─── Input for this task
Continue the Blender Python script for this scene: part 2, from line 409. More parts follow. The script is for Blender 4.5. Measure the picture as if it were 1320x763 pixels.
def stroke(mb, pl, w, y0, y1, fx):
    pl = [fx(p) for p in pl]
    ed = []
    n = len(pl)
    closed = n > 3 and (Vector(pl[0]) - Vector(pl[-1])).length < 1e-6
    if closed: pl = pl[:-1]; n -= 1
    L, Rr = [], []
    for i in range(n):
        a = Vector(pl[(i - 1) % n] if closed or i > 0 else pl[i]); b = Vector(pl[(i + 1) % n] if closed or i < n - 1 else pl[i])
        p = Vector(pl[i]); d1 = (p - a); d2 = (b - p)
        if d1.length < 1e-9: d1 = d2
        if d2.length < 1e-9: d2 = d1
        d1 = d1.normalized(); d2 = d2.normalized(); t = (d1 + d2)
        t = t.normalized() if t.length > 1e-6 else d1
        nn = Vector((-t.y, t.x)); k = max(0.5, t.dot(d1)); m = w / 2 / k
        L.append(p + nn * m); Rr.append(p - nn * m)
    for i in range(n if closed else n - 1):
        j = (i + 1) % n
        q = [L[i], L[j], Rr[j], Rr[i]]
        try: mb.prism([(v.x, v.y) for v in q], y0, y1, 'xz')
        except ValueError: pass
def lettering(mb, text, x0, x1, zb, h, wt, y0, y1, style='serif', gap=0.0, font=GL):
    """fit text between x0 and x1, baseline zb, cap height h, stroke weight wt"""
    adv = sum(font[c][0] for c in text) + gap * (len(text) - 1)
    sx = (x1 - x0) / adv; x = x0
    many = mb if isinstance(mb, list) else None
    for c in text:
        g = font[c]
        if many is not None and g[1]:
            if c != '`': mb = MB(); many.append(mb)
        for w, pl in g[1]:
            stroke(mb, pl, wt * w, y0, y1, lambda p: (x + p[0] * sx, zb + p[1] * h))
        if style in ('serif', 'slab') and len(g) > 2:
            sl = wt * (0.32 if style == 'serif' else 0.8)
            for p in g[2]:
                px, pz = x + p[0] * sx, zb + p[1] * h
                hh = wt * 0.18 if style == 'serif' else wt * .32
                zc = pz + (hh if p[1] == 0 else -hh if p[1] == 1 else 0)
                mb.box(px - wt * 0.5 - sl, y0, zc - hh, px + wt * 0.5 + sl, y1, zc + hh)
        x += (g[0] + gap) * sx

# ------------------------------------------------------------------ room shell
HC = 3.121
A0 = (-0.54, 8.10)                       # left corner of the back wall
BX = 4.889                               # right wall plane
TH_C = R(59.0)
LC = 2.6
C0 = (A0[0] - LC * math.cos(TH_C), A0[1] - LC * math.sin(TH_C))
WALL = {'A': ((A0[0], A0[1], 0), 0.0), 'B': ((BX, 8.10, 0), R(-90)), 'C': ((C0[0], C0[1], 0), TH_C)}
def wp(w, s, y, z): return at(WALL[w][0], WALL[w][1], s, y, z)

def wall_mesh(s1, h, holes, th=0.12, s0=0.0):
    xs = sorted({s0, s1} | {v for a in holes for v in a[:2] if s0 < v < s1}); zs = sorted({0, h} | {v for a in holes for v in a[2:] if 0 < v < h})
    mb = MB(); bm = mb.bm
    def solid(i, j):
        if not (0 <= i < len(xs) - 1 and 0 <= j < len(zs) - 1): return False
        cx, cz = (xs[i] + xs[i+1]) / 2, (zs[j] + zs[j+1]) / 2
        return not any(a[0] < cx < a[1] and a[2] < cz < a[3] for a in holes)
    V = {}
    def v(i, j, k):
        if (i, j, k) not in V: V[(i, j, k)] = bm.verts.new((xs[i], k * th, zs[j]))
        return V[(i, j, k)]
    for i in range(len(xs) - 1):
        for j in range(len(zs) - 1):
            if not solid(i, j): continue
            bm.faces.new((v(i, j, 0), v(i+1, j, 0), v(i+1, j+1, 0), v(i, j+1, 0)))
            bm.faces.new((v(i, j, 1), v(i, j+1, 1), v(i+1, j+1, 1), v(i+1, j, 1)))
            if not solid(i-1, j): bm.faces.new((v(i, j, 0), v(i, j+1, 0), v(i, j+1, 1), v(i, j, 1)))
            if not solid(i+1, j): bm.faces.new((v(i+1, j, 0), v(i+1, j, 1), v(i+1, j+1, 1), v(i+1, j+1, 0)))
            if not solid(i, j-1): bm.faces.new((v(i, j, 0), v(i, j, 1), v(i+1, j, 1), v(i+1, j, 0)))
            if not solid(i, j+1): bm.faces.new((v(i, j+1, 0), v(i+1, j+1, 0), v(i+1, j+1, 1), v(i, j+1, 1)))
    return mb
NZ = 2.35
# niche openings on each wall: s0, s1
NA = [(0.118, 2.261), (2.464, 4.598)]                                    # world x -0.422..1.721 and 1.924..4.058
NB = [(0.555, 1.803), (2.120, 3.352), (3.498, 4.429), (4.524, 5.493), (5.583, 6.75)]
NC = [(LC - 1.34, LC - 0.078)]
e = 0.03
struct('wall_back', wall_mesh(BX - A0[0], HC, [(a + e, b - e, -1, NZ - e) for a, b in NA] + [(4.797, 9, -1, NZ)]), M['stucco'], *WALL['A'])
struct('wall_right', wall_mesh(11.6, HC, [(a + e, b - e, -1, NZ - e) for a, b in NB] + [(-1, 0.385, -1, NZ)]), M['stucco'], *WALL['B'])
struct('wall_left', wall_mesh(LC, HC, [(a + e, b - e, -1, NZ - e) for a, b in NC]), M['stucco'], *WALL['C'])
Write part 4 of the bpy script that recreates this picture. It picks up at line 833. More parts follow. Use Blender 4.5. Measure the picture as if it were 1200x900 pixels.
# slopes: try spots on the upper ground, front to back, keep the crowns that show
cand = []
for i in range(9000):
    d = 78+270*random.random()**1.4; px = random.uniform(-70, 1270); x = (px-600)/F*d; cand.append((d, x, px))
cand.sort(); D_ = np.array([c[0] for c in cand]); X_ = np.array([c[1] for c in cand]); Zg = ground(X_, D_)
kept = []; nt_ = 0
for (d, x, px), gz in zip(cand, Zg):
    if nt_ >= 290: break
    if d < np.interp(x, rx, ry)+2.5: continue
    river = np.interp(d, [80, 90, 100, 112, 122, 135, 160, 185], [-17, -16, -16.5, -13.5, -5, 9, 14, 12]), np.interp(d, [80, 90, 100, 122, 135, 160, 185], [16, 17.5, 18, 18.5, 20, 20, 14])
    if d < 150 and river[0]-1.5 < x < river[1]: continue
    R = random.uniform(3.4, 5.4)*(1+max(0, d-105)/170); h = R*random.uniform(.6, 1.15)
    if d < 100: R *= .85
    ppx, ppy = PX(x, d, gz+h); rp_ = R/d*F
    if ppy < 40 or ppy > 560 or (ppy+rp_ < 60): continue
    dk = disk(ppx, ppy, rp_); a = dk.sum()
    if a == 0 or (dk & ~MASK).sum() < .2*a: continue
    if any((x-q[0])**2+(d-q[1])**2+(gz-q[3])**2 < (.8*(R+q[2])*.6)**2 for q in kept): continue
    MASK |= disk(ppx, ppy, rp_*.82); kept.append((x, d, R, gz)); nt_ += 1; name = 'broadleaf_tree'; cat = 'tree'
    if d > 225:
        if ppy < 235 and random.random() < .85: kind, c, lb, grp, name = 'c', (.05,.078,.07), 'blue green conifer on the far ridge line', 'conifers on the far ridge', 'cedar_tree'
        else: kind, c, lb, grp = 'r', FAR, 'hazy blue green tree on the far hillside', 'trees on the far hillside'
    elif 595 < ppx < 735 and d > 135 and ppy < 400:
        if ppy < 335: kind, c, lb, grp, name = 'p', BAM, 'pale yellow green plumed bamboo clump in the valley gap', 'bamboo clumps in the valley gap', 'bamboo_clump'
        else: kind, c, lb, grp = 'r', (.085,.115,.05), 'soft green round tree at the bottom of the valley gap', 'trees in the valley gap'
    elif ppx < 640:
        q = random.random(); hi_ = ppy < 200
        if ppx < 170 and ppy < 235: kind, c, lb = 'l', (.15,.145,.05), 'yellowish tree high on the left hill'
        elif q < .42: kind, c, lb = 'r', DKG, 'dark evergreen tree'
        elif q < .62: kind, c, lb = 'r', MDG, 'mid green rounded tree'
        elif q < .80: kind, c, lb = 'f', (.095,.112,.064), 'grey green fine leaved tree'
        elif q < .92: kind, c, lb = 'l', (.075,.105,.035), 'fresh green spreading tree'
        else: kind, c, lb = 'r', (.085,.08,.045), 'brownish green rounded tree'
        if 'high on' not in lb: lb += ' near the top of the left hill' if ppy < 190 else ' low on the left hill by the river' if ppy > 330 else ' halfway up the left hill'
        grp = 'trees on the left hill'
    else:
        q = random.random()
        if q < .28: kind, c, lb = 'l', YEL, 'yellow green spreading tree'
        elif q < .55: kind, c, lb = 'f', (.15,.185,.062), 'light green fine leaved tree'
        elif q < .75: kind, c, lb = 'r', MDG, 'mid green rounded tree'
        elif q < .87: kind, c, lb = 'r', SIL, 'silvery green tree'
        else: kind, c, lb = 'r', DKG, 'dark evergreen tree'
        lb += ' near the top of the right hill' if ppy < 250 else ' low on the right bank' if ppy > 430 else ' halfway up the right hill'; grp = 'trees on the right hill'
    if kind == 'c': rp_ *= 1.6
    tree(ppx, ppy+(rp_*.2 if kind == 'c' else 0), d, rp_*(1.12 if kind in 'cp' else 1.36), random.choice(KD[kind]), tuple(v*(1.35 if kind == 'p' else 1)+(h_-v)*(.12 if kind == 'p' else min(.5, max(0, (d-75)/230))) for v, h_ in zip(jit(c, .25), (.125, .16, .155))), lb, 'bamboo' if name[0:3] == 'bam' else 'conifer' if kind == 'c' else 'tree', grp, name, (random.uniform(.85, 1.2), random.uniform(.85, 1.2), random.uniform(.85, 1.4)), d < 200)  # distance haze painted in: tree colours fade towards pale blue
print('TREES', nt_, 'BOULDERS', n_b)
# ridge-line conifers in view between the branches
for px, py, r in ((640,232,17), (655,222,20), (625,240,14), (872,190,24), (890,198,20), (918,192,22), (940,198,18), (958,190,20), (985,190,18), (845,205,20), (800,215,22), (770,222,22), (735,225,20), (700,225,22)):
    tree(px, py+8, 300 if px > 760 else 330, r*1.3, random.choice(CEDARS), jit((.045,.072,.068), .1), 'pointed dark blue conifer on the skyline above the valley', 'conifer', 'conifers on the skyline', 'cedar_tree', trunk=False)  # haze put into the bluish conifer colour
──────
> [Task prompt]
Only lines with the word "ridge" should be collected from the material.

> [Complete answer]
        if ppy < 235 and random.random() < .85: kind, c, lb, grp, name = 'c', (.05,.078,.07), 'blue green conifer on the far ridge line', 'conifers on the far ridge', 'cedar_tree'
# ridge-line conifers in view between the branches